Defense Command was born from the adventurous ideas of my teenage years, eventually being reimagined into a twenty-book love story (with a war in the middle).

His Majesty’s New World exists thanks to six years of studying military history and exposure to Louis L’Amour’s exceptional writing.

Alex and Stephanie are daughters of the Newfoundland Regiment, so Champions exists because of His Majesty’s New World. 

It’s conceivable that all of these series could have existed without my day jobs. At certain points in the past I even wondered if I’d be able to write them better without the diversions that come with an office.

But honestly, without the discipline and the experience born of years of work, I’m not sure I’d have been up to the task. Much more importantly, I know for certain there are plots and characters that simply couldn’t have happened without them.

The clearest example of this comes from my conception of government. Having spent two years on staff with Peter Braid, a Member of Parliament in Canada’s federal government, I learned a whole lot very quickly. Fans of shows like The West Wing, House of Cards, or The Thick of It will have some sense of politics, but all fiction is obviously heightened and some of it is not terribly well informed.

My day job introduced me to the truth –– I was able to see behind the curtains and understand what real governing power looks like. Characters I was writing about soon learned the same: Alex and Stephanie showed up in Ottawa in Savages; Ken and Karen stormed Capital Island in The Pax Terra; Waller and the b’ys made an enemy of Evelyn Hughes in The Expedition.

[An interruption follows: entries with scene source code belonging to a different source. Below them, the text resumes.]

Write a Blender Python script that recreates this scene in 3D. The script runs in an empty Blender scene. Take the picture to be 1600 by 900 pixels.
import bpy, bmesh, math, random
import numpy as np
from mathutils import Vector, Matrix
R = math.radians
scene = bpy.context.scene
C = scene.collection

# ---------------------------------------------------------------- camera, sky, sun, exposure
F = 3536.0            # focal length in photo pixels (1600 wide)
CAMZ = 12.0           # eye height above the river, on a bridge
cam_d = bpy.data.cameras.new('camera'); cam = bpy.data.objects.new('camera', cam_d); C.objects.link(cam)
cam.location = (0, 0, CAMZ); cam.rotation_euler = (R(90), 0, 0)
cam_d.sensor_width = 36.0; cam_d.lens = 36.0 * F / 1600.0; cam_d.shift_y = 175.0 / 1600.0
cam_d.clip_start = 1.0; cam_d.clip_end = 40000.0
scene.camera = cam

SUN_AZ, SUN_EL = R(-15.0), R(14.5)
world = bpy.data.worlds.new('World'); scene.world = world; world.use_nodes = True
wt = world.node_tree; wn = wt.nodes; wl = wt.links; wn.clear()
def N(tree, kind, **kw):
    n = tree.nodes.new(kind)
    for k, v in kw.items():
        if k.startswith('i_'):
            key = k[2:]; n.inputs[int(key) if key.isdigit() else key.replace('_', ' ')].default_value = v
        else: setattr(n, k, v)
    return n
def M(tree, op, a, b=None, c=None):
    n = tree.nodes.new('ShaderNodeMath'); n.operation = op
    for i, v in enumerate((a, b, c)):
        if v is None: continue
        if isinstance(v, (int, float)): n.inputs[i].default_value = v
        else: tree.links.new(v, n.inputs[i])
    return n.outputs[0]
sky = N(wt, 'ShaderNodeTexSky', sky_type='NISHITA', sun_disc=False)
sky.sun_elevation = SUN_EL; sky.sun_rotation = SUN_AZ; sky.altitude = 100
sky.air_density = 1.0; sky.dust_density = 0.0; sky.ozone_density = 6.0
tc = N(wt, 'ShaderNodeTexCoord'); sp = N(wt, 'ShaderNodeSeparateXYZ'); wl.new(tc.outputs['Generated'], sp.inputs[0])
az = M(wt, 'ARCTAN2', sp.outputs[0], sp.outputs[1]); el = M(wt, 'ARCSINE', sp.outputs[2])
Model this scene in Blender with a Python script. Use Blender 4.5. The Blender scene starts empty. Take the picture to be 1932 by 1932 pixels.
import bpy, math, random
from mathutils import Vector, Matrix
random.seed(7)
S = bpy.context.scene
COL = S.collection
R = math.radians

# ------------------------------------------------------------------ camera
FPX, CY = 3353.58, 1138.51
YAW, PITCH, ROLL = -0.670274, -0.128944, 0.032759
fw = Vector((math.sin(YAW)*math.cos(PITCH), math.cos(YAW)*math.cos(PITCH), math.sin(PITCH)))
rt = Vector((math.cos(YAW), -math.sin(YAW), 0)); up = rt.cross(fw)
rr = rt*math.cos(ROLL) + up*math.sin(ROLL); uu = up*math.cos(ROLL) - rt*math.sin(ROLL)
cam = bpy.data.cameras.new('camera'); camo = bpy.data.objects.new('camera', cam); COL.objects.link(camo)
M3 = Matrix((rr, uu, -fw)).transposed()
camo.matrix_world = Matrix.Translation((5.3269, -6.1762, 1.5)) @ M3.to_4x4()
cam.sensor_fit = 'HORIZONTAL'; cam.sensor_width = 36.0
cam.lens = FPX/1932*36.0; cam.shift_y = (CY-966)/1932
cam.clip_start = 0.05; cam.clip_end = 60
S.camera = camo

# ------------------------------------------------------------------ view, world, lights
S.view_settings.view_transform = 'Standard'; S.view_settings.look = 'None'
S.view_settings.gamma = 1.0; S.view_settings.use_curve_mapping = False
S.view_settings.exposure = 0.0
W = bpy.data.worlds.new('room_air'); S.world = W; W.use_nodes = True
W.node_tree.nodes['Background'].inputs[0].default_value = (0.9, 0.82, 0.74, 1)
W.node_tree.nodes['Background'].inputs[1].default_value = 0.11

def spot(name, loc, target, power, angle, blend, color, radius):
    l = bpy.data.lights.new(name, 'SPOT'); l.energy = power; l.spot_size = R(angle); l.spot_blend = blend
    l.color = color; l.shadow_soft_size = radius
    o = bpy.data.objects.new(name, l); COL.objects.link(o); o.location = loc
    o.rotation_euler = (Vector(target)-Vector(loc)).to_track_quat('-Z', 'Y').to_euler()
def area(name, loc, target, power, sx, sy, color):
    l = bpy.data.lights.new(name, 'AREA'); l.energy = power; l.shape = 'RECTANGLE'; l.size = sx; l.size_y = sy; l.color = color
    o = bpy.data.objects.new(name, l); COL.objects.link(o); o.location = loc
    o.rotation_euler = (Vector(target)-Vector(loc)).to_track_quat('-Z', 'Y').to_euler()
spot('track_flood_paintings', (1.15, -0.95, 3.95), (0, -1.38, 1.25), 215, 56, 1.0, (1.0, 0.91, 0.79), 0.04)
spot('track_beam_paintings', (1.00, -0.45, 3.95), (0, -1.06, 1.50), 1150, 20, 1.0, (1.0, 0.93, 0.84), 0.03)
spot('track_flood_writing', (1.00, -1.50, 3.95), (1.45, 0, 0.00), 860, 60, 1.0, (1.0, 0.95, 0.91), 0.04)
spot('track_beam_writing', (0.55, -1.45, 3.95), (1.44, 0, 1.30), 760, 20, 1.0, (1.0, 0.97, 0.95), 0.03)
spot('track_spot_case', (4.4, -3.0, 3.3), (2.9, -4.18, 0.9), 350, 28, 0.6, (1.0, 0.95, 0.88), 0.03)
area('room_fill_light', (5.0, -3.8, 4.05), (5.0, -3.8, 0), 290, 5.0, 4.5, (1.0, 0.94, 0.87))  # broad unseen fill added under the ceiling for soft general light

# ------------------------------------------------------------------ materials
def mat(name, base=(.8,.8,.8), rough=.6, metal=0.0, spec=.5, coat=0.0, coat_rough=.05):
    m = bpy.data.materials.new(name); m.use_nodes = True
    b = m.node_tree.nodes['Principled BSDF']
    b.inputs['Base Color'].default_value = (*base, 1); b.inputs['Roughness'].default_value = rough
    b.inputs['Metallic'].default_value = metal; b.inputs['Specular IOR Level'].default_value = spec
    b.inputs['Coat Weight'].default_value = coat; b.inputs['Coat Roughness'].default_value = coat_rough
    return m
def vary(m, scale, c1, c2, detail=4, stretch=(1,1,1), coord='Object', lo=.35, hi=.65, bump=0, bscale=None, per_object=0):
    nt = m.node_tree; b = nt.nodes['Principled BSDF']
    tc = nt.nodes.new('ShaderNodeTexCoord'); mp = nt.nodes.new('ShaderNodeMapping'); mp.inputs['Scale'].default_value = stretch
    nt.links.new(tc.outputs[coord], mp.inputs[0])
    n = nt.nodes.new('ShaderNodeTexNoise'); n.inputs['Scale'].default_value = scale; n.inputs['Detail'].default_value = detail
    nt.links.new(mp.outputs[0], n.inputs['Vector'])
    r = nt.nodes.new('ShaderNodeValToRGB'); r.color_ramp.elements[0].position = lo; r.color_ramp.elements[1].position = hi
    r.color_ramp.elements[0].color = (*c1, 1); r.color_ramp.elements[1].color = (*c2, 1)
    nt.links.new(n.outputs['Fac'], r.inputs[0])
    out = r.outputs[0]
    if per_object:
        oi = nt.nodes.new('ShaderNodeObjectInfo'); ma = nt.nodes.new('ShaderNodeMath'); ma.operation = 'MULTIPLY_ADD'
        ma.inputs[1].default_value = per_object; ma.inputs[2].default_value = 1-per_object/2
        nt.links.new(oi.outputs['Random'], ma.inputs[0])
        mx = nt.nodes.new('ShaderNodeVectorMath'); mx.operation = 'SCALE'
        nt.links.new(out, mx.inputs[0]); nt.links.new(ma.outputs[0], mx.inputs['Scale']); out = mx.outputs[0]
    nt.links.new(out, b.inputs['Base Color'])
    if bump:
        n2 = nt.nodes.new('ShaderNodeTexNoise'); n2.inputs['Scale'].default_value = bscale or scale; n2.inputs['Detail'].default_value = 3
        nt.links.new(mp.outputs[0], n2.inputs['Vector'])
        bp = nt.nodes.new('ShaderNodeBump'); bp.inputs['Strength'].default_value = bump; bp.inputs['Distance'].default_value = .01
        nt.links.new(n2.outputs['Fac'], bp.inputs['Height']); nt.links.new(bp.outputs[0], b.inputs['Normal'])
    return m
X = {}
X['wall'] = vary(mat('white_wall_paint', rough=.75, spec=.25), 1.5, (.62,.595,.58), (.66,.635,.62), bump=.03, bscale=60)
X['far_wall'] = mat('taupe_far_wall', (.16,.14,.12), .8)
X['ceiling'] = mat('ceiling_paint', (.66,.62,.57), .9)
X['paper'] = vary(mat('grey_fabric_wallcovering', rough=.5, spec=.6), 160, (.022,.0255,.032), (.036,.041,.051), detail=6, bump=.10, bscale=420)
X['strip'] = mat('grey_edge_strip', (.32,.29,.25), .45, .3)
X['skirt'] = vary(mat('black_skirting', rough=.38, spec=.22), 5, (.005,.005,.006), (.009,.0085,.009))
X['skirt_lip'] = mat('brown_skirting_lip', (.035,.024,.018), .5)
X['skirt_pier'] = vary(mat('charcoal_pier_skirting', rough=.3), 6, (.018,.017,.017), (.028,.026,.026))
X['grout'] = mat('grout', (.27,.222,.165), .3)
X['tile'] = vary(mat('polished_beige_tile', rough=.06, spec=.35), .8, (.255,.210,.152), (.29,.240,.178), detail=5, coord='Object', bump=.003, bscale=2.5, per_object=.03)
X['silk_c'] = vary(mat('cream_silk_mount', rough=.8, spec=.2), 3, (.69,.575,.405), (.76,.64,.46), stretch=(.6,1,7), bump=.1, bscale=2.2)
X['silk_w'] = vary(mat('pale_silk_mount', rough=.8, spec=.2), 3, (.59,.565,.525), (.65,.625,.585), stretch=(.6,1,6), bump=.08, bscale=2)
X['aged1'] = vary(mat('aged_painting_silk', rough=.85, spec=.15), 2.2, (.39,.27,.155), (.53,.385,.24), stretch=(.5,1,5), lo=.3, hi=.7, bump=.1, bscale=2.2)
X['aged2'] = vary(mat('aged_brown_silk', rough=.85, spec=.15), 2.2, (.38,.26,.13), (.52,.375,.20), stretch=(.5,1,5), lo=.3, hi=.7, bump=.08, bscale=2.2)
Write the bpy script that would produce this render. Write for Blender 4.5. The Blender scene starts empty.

Alex and Stephanie passed through corridors in Centre Block that I walked through when Peter gave me a tour six months after the Parliament Hill shooting.

Ken and Karen’s unlikely ally Schwartz T. Babcock –– the future Imperial Secretary to the Emperor of Earth –– is a slightly-fictional version of a good friend who finished up his time in Ottawa writing speeches for the Minister of Finance.

And of course I’ve met self-righteous politicians like Evelyn Hughes –– I can attest to the fact that they aren’t just caricatures in fiction.

My business cards, circa 2019.

I’ll continue drawing on my House of Commons experience –– and the second-hand experience of friends from those days –– whenever I need to add politics to a story. I look forward to using my more recent experience with researchers for a similar purpose. Scientists and engineers in labs are no longer just something I see in movies or read about in articles. They’re my friends and colleagues, and the time I spend with them will help shape the sorts of characters and stories I work on in the future.

Of course, day jobs are not the only way to learn the reality of things you want to write about. I lean on trusted friends, family, and experts to share insights about different fields, but in those cases I’m asking for help and favors. When experiences come from a day job I’m actually getting paid to learn –– and I’m also in a position to affect the things that I’d otherwise only be able to write about. More about that next week.

For now, my point is simple: as a part-time writer you’re spending your days learning to do something. Whether that’s flying jets, working in a warehouse, standing up at the front of a classroom or mining ore, you are experiencing things that can enrich your storytelling. Draw on those experiences to create authenticity.

Think about things you learn at your work that most people don’t seem to understand, then apply those kinds of details in the stories you write. Any day job has the potential to support this, you just need to think creatively about it.

Remember, the cliché tells you to write what you know. Having a day job is about being paid to know particular things, so take advantage of that knowledge –– your storytelling will benefit.